The second factor is the public sector nature of the cases, which helps disguise class and class interest.222 The Supreme Court developed an image of union members that was peculiar to public employment but allowed it to stand for all employment. In this image, unions exist without classes locked in struggle over production and without wealth subject to redistribution. In contemporary ideology and politics, government is considered an unproductive sector of society.223 Economic exploitation of the working class does not seem to be part of the picture in these cases, because there appears to be no production of wealth. All public sector “wealth” whether held by employer or employees seems to be produced at the expense of the rest of society.

Cases involving government employees therefore do not imply the existence of profits that can be subjected to redivision between classes, in contrast to the ways class interest might appear in private sector litigation. Taxpayers identify with the role of investors or capitalists in the private sector—the bankroll for the enterprise of government.
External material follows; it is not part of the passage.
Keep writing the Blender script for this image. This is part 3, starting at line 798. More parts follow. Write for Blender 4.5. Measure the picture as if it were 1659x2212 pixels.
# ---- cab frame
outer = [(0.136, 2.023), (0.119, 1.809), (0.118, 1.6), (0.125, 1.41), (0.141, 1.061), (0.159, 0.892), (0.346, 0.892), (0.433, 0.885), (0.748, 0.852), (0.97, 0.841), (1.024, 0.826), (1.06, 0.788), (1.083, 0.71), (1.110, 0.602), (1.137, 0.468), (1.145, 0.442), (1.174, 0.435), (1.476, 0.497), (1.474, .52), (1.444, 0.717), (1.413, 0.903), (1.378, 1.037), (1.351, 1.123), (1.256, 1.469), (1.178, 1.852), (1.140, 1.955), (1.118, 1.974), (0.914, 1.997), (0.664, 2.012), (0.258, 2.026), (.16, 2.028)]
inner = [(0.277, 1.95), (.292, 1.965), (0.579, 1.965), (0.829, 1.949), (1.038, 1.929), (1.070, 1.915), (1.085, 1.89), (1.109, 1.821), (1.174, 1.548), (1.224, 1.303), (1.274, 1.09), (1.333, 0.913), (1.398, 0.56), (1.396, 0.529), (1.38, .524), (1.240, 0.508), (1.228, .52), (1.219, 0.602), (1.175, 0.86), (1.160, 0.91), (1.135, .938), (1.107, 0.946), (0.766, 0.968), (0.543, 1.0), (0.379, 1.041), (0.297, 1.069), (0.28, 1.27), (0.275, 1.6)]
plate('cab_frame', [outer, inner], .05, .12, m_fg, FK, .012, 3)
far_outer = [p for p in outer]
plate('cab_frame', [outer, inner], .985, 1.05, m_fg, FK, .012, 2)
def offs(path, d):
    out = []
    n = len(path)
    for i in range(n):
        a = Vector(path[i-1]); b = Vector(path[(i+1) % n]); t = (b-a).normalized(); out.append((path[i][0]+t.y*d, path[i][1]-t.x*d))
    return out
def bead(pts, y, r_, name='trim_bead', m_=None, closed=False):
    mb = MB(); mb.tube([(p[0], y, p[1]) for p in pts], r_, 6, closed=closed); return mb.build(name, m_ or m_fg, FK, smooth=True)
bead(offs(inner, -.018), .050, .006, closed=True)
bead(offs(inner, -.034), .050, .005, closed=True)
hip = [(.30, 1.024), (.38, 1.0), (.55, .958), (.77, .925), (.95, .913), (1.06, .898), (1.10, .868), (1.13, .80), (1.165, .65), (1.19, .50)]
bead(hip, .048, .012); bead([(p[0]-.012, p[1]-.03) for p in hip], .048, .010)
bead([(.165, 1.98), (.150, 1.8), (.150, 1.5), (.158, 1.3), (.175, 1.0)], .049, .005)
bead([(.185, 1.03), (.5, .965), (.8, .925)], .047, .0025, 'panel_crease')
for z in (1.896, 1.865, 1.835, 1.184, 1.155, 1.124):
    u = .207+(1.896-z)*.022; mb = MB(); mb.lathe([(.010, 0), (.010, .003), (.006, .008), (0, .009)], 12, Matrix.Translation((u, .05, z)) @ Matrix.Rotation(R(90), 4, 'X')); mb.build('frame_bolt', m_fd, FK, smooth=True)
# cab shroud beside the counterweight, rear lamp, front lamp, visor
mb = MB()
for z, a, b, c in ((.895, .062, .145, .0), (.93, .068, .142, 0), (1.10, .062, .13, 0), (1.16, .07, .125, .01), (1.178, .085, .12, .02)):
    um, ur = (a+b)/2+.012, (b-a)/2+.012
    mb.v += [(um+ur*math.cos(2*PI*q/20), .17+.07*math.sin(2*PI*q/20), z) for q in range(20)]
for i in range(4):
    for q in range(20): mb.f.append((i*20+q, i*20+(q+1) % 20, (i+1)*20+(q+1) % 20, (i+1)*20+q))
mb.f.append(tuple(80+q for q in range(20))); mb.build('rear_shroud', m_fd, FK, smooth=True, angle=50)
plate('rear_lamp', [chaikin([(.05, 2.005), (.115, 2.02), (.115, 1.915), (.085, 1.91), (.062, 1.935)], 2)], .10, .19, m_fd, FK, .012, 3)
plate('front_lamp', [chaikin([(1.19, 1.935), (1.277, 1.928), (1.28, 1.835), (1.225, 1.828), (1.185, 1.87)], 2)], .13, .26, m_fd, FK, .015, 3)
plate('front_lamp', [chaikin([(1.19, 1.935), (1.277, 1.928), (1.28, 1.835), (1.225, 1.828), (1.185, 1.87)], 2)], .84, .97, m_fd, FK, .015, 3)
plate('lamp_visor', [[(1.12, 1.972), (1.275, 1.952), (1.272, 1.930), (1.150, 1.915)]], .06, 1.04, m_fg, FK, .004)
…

They generally do not identify with the public sector employer or manager.224 Increasing the share of wealth held by public employees appears counter to the shared economic interests of other citizens. No exploitation seems evident. In public employment, no group appears to produce profits that are captured by another group, therefore no argument arises over who (as between labor or capital) deserves profits. The pool of jobs cannot be expanded except through funds paid by taxpayers, a social group that merges the working class and the wealthy.

The only identifiable division in these cases is between those groups who wish to gain access (blacks and other people of color) and those who argue that reallocating access will hurt them unfairly (nonwealthy whites who need these jobs). Both groups lack elite status, and therefore there is no counterpoint—no elite, no powerful third party—toward which to turn the focus of transformative inquiry.225 The public is represented as made up of citizens or taxpayers, status categories that include all residents regardless of class. Any additional wealth subject to redivision must come out of that (classless) public pocket. Therefore, the public employment context of litigation such as the Firefighters cases legitimates the concept of a “zero-sum” game.